GIVEN PROBLEM: Quote the whole listing exactly. Leave the pictures out of your copy.

DATASET CONTENT:
::::::::

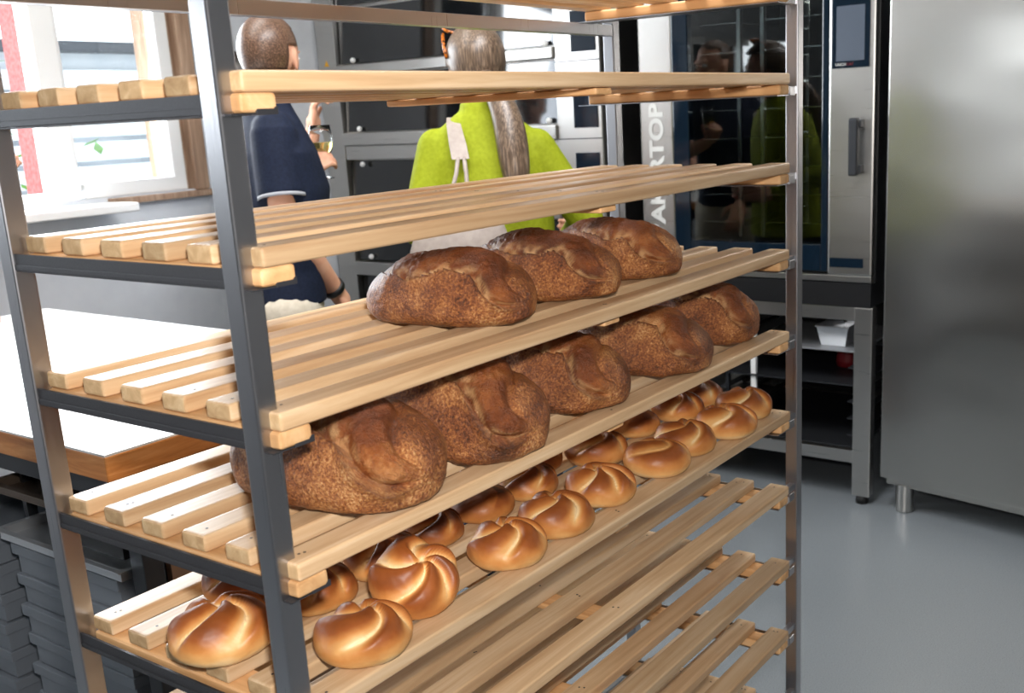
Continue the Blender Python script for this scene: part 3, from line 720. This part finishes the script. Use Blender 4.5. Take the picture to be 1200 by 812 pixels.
for z1, z0 in ((2.20, 1.905), (1.895, 1.660), (1.612, 1.370), (1.250, 1.055), (1.005, .800), (.735, .45)):
    b = bmesh.new(); mt = Matrix.Translation((XD+.02, 0, z0)) @ Matrix.Rotation(.06, 4, 'Y')
    bxm(b, mt, 0, .014, 1.62, 2.785, .003, z1-z0-.003, .002); obj('door_pane', b, 'darkglass', dk)
for z1, z0 in ((1.656, 1.614), (1.368, 1.315), (1.313, 1.252), (.798, .737), (1.052, 1.008), (.448, .30), (.298, .13)):
    boxobj('door_rail', 'oven_steel', dk, XD-.012 if z1 in (1.656, 1.368, .798, 1.052) else XD+.004, XD+.05, 1.613, 2.788, z0, z1, bev=.004)
for z in (1.675, 1.385, 1.232, .82, 1.075):
    b = bmesh.new(); ell(b, (XD+.005, 2.69, z), ((.012, 0, 0), (0, .012, 0), (0, 0, .012))); obj('door_pivot', b, 'white', dk, True)
for z in (1.67, 1.385):
    b = bmesh.new(); ell(b, (XD+.005, 1.655, z), ((.012, 0, 0), (0, .012, 0), (0, 0, .012))); obj('door_pivot', b, 'white', dk, True)
for z in (1.628, 1.672):
    b = bmesh.new(); vs = [b.verts.new((XD-.001, 2.865, z-.014)), b.verts.new((XD-.001, 2.835, z-.014)), b.verts.new((XD-.001, 2.85, z+.012))]
    r = bmesh.ops.extrude_face_region(b, geom=[b.faces.new(vs)]); bmesh.ops.translate(b, vec=(.0012, 0, 0), verts=[e for e in r['geom'] if isinstance(e, bmesh.types.BMVert)])
    obj('warning_sticker', b, 'orange', dk)
for x in (XD+.1, XD+1.0):
    for y in (1.5, 2.80):
        b = bmesh.new(); cyl(b, (x, y, 0), (x, y, .102), .025); obj('foot', b, 'bright_steel', dk)

# ------------------------------------------------------------------ steel refrigerator
fd = V((.189, .982, 0)).normalized(); fn = V((-.982, .189, 0)).normalized()     # along the front (to the left), outward normal
F0 = V((2.823, .357, 0))
fm = Matrix(((fn.x, fd.x, 0, F0.x), (fn.y, fd.y, 0, F0.y), (0, 0, 1, 0), (0, 0, 0, 1)))   # local x = outward, y = left
fr = thing('refrigerator', 'tall stainless steel refrigerator at the right edge of the picture', 'refrigerator', F0)
def fbox(name, m, *a, **k):
    b = bmesh.new(); bxm(b, fm, *a, **k); return obj(name, b, m, fr)
fbox('body', 'dark_steel', -.82, -.045, -1.30, -.012, .13, 2.10, bev=.004)
fbox('door', 'fridge_steel', -.042, 0, -1.31, 0, .125, 2.12, bev=.006)
fbox('plinth', 'fridge_steel', -.80, -.03, -1.30, -.01, .095, .124, bev=.003)
for x, y in ((-.055, -.068), (-.055, -1.24), (-.74, -.068), (-.74, -1.24)):
    b = bmesh.new(); p = fm @ V((x, y, 0)); cyl(b, (p.x, p.y, .006), (p.x, p.y, .10), .031, n=32); cyl(b, (p.x, p.y, 0), (p.x, p.y, .008), .027, .031, n=32); obj('foot', b, 'oven_steel', fr)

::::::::

EXERCISE RESPONSE:
Continue the Blender Python script for this scene: part 3, from line 720. This part finishes the script. Use Blender 4.5. Take the picture to be 1200 by 812 pixels.
for z1, z0 in ((2.20, 1.905), (1.895, 1.660), (1.612, 1.370), (1.250, 1.055), (1.005, .800), (.735, .45)):
    b = bmesh.new(); mt = Matrix.Translation((XD+.02, 0, z0)) @ Matrix.Rotation(.06, 4, 'Y')
    bxm(b, mt, 0, .014, 1.62, 2.785, .003, z1-z0-.003, .002); obj('door_pane', b, 'darkglass', dk)
for z1, z0 in ((1.656, 1.614), (1.368, 1.315), (1.313, 1.252), (.798, .737), (1.052, 1.008), (.448, .30), (.298, .13)):
    boxobj('door_rail', 'oven_steel', dk, XD-.012 if z1 in (1.656, 1.368, .798, 1.052) else XD+.004, XD+.05, 1.613, 2.788, z0, z1, bev=.004)
for z in (1.675, 1.385, 1.232, .82, 1.075):
    b = bmesh.new(); ell(b, (XD+.005, 2.69, z), ((.012, 0, 0), (0, .012, 0), (0, 0, .012))); obj('door_pivot', b, 'white', dk, True)
for z in (1.67, 1.385):
    b = bmesh.new(); ell(b, (XD+.005, 1.655, z), ((.012, 0, 0), (0, .012, 0), (0, 0, .012))); obj('door_pivot', b, 'white', dk, True)
for z in (1.628, 1.672):
    b = bmesh.new(); vs = [b.verts.new((XD-.001, 2.865, z-.014)), b.verts.new((XD-.001, 2.835, z-.014)), b.verts.new((XD-.001, 2.85, z+.012))]
    r = bmesh.ops.extrude_face_region(b, geom=[b.faces.new(vs)]); bmesh.ops.translate(b, vec=(.0012, 0, 0), verts=[e for e in r['geom'] if isinstance(e, bmesh.types.BMVert)])
    obj('warning_sticker', b, 'orange', dk)
for x in (XD+.1, XD+1.0):
    for y in (1.5, 2.80):
        b = bmesh.new(); cyl(b, (x, y, 0), (x, y, .102), .025); obj('foot', b, 'bright_steel', dk)

# ------------------------------------------------------------------ steel refrigerator
fd = V((.189, .982, 0)).normalized(); fn = V((-.982, .189, 0)).normalized()     # along the front (to the left), outward normal
F0 = V((2.823, .357, 0))
fm = Matrix(((fn.x, fd.x, 0, F0.x), (fn.y, fd.y, 0, F0.y), (0, 0, 1, 0), (0, 0, 0, 1)))   # local x = outward, y = left
fr = thing('refrigerator', 'tall stainless steel refrigerator at the right edge of the picture', 'refrigerator', F0)
def fbox(name, m, *a, **k):
    b = bmesh.new(); bxm(b, fm, *a, **k); return obj(name, b, m, fr)
fbox('body', 'dark_steel', -.82, -.045, -1.30, -.012, .13, 2.10, bev=.004)
fbox('door', 'fridge_steel', -.042, 0, -1.31, 0, .125, 2.12, bev=.006)
fbox('plinth', 'fridge_steel', -.80, -.03, -1.30, -.01, .095, .124, bev=.003)
for x, y in ((-.055, -.068), (-.055, -1.24), (-.74, -.068), (-.74, -1.24)):
    b = bmesh.new(); p = fm @ V((x, y, 0)); cyl(b, (p.x, p.y, .006), (p.x, p.y, .10), .031, n=32); cyl(b, (p.x, p.y, 0), (p.x, p.y, .008), .027, .031, n=32); obj('foot', b, 'oven_steel', fr)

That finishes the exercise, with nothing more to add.